--- begin ---
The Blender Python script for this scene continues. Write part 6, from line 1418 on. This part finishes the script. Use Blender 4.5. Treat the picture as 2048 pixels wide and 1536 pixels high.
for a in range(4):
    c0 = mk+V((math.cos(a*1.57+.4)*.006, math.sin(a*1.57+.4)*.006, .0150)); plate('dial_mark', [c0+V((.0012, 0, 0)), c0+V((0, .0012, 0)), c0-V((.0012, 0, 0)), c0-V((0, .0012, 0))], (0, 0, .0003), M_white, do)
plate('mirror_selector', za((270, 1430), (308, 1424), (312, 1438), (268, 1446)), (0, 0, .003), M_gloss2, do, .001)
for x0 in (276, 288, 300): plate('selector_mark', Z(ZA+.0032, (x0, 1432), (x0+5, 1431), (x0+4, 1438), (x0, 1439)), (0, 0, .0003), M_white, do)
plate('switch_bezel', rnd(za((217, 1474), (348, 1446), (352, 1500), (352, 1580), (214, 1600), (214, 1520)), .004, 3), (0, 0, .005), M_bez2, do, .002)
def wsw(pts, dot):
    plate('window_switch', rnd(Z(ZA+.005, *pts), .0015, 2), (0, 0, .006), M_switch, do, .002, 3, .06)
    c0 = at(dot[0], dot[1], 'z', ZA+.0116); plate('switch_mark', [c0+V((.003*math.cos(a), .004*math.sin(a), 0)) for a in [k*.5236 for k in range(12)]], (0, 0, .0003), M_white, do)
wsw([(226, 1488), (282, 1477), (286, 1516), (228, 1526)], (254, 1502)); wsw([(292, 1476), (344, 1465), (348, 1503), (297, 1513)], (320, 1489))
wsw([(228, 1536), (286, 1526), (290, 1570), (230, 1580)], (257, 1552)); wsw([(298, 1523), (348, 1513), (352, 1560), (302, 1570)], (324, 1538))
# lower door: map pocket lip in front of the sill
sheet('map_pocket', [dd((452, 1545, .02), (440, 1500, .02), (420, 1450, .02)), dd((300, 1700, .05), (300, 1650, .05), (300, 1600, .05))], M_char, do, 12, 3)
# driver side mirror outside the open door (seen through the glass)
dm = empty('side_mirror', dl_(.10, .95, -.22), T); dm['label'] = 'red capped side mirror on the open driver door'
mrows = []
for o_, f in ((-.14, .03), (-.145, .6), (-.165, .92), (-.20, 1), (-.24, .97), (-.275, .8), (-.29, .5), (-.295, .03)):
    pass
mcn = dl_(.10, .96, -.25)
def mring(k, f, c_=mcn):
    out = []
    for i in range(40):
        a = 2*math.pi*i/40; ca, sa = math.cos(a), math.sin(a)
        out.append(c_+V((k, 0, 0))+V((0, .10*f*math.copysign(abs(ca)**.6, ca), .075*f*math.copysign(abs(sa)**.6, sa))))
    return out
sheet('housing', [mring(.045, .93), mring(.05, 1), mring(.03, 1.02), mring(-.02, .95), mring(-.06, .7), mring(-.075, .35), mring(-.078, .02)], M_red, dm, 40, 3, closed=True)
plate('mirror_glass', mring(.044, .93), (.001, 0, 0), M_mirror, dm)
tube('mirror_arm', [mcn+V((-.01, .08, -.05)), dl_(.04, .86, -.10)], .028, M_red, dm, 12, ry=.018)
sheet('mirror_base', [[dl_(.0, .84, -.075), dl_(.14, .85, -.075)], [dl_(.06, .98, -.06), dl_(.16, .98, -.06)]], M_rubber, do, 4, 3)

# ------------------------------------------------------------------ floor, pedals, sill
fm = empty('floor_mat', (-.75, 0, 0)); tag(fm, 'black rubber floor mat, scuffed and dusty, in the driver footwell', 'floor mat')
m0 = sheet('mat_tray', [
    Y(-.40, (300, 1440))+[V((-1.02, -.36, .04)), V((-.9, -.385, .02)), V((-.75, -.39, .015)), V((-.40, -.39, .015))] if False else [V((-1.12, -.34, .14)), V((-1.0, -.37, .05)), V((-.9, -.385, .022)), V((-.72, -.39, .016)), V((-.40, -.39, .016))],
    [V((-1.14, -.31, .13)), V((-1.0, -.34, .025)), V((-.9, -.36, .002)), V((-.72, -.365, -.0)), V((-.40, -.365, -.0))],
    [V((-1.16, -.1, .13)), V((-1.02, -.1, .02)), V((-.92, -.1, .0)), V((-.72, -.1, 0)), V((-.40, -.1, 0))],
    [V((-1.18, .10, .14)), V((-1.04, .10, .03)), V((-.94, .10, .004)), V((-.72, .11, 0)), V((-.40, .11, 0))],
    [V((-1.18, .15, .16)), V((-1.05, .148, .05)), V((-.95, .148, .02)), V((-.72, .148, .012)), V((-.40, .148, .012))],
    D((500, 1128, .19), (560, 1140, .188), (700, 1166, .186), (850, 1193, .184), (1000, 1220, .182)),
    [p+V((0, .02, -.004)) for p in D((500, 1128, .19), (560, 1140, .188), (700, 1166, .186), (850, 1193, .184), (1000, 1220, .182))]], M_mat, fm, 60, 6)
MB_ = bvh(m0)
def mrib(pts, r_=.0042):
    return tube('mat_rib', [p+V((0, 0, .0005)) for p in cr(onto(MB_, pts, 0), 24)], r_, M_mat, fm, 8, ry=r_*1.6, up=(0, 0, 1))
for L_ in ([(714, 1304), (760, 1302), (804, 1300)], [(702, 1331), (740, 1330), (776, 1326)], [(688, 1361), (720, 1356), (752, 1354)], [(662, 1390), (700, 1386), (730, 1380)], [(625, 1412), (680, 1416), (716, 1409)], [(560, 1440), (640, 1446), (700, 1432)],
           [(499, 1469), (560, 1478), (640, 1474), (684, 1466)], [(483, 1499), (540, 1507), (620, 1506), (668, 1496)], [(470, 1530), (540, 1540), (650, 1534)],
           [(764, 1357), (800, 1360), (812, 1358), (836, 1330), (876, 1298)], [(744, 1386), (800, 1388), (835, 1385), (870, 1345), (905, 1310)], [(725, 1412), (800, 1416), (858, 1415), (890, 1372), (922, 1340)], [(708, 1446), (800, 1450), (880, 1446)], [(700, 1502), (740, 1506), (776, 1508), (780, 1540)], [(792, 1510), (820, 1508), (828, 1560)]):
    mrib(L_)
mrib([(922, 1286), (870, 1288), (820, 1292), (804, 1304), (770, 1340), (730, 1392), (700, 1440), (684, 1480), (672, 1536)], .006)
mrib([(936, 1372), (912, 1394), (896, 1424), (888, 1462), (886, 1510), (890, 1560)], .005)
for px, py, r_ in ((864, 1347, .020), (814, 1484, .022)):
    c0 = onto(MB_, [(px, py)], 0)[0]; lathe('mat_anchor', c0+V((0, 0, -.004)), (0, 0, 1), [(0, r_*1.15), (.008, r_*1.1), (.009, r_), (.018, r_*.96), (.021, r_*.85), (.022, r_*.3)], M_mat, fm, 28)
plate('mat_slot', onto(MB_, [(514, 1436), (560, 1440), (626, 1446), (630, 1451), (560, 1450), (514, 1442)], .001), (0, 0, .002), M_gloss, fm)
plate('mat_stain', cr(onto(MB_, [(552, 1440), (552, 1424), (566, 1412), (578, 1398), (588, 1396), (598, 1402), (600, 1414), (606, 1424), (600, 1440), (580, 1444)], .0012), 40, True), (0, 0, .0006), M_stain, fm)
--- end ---
Repeat the preceding lines exactly, please, every one of them.

The Blender Python script for this scene continues. Write part 6, from line 1418 on. This part finishes the script. Use Blender 4.5. Treat the picture as 2048 pixels wide and 1536 pixels high.
for a in range(4):
    c0 = mk+V((math.cos(a*1.57+.4)*.006, math.sin(a*1.57+.4)*.006, .0150)); plate('dial_mark', [c0+V((.0012, 0, 0)), c0+V((0, .0012, 0)), c0-V((.0012, 0, 0)), c0-V((0, .0012, 0))], (0, 0, .0003), M_white, do)
plate('mirror_selector', za((270, 1430), (308, 1424), (312, 1438), (268, 1446)), (0, 0, .003), M_gloss2, do, .001)
for x0 in (276, 288, 300): plate('selector_mark', Z(ZA+.0032, (x0, 1432), (x0+5, 1431), (x0+4, 1438), (x0, 1439)), (0, 0, .0003), M_white, do)
plate('switch_bezel', rnd(za((217, 1474), (348, 1446), (352, 1500), (352, 1580), (214, 1600), (214, 1520)), .004, 3), (0, 0, .005), M_bez2, do, .002)
def wsw(pts, dot):
    plate('window_switch', rnd(Z(ZA+.005, *pts), .0015, 2), (0, 0, .006), M_switch, do, .002, 3, .06)
    c0 = at(dot[0], dot[1], 'z', ZA+.0116); plate('switch_mark', [c0+V((.003*math.cos(a), .004*math.sin(a), 0)) for a in [k*.5236 for k in range(12)]], (0, 0, .0003), M_white, do)
wsw([(226, 1488), (282, 1477), (286, 1516), (228, 1526)], (254, 1502)); wsw([(292, 1476), (344, 1465), (348, 1503), (297, 1513)], (320, 1489))
wsw([(228, 1536), (286, 1526), (290, 1570), (230, 1580)], (257, 1552)); wsw([(298, 1523), (348, 1513), (352, 1560), (302, 1570)], (324, 1538))
# lower door: map pocket lip in front of the sill
sheet('map_pocket', [dd((452, 1545, .02), (440, 1500, .02), (420, 1450, .02)), dd((300, 1700, .05), (300, 1650, .05), (300, 1600, .05))], M_char, do, 12, 3)
# driver side mirror outside the open door (seen through the glass)
dm = empty('side_mirror', dl_(.10, .95, -.22), T); dm['label'] = 'red capped side mirror on the open driver door'
mrows = []
for o_, f in ((-.14, .03), (-.145, .6), (-.165, .92), (-.20, 1), (-.24, .97), (-.275, .8), (-.29, .5), (-.295, .03)):
    pass
mcn = dl_(.10, .96, -.25)
def mring(k, f, c_=mcn):
    out = []
    for i in range(40):
        a = 2*math.pi*i/40; ca, sa = math.cos(a), math.sin(a)
        out.append(c_+V((k, 0, 0))+V((0, .10*f*math.copysign(abs(ca)**.6, ca), .075*f*math.copysign(abs(sa)**.6, sa))))
    return out
sheet('housing', [mring(.045, .93), mring(.05, 1), mring(.03, 1.02), mring(-.02, .95), mring(-.06, .7), mring(-.075, .35), mring(-.078, .02)], M_red, dm, 40, 3, closed=True)
plate('mirror_glass', mring(.044, .93), (.001, 0, 0), M_mirror, dm)
tube('mirror_arm', [mcn+V((-.01, .08, -.05)), dl_(.04, .86, -.10)], .028, M_red, dm, 12, ry=.018)
sheet('mirror_base', [[dl_(.0, .84, -.075), dl_(.14, .85, -.075)], [dl_(.06, .98, -.06), dl_(.16, .98, -.06)]], M_rubber, do, 4, 3)

# ------------------------------------------------------------------ floor, pedals, sill
fm = empty('floor_mat', (-.75, 0, 0)); tag(fm, 'black rubber floor mat, scuffed and dusty, in the driver footwell', 'floor mat')
m0 = sheet('mat_tray', [
    Y(-.40, (300, 1440))+[V((-1.02, -.36, .04)), V((-.9, -.385, .02)), V((-.75, -.39, .015)), V((-.40, -.39, .015))] if False else [V((-1.12, -.34, .14)), V((-1.0, -.37, .05)), V((-.9, -.385, .022)), V((-.72, -.39, .016)), V((-.40, -.39, .016))],
    [V((-1.14, -.31, .13)), V((-1.0, -.34, .025)), V((-.9, -.36, .002)), V((-.72, -.365, -.0)), V((-.40, -.365, -.0))],
    [V((-1.16, -.1, .13)), V((-1.02, -.1, .02)), V((-.92, -.1, .0)), V((-.72, -.1, 0)), V((-.40, -.1, 0))],
    [V((-1.18, .10, .14)), V((-1.04, .10, .03)), V((-.94, .10, .004)), V((-.72, .11, 0)), V((-.40, .11, 0))],
    [V((-1.18, .15, .16)), V((-1.05, .148, .05)), V((-.95, .148, .02)), V((-.72, .148, .012)), V((-.40, .148, .012))],
    D((500, 1128, .19), (560, 1140, .188), (700, 1166, .186), (850, 1193, .184), (1000, 1220, .182)),
    [p+V((0, .02, -.004)) for p in D((500, 1128, .19), (560, 1140, .188), (700, 1166, .186), (850, 1193, .184), (1000, 1220, .182))]], M_mat, fm, 60, 6)
MB_ = bvh(m0)
def mrib(pts, r_=.0042):
    return tube('mat_rib', [p+V((0, 0, .0005)) for p in cr(onto(MB_, pts, 0), 24)], r_, M_mat, fm, 8, ry=r_*1.6, up=(0, 0, 1))
for L_ in ([(714, 1304), (760, 1302), (804, 1300)], [(702, 1331), (740, 1330), (776, 1326)], [(688, 1361), (720, 1356), (752, 1354)], [(662, 1390), (700, 1386), (730, 1380)], [(625, 1412), (680, 1416), (716, 1409)], [(560, 1440), (640, 1446), (700, 1432)],
           [(499, 1469), (560, 1478), (640, 1474), (684, 1466)], [(483, 1499), (540, 1507), (620, 1506), (668, 1496)], [(470, 1530), (540, 1540), (650, 1534)],
           [(764, 1357), (800, 1360), (812, 1358), (836, 1330), (876, 1298)], [(744, 1386), (800, 1388), (835, 1385), (870, 1345), (905, 1310)], [(725, 1412), (800, 1416), (858, 1415), (890, 1372), (922, 1340)], [(708, 1446), (800, 1450), (880, 1446)], [(700, 1502), (740, 1506), (776, 1508), (780, 1540)], [(792, 1510), (820, 1508), (828, 1560)]):
    mrib(L_)
mrib([(922, 1286), (870, 1288), (820, 1292), (804, 1304), (770, 1340), (730, 1392), (700, 1440), (684, 1480), (672, 1536)], .006)
mrib([(936, 1372), (912, 1394), (896, 1424), (888, 1462), (886, 1510), (890, 1560)], .005)
for px, py, r_ in ((864, 1347, .020), (814, 1484, .022)):
    c0 = onto(MB_, [(px, py)], 0)[0]; lathe('mat_anchor', c0+V((0, 0, -.004)), (0, 0, 1), [(0, r_*1.15), (.008, r_*1.1), (.009, r_), (.018, r_*.96), (.021, r_*.85), (.022, r_*.3)], M_mat, fm, 28)
plate('mat_slot', onto(MB_, [(514, 1436), (560, 1440), (626, 1446), (630, 1451), (560, 1450), (514, 1442)], .001), (0, 0, .002), M_gloss, fm)
plate('mat_stain', cr(onto(MB_, [(552, 1440), (552, 1424), (566, 1412), (578, 1398), (588, 1396), (598, 1402), (600, 1414), (606, 1424), (600, 1440), (580, 1444)], .0012), 40, True), (0, 0, .0006), M_stain, fm)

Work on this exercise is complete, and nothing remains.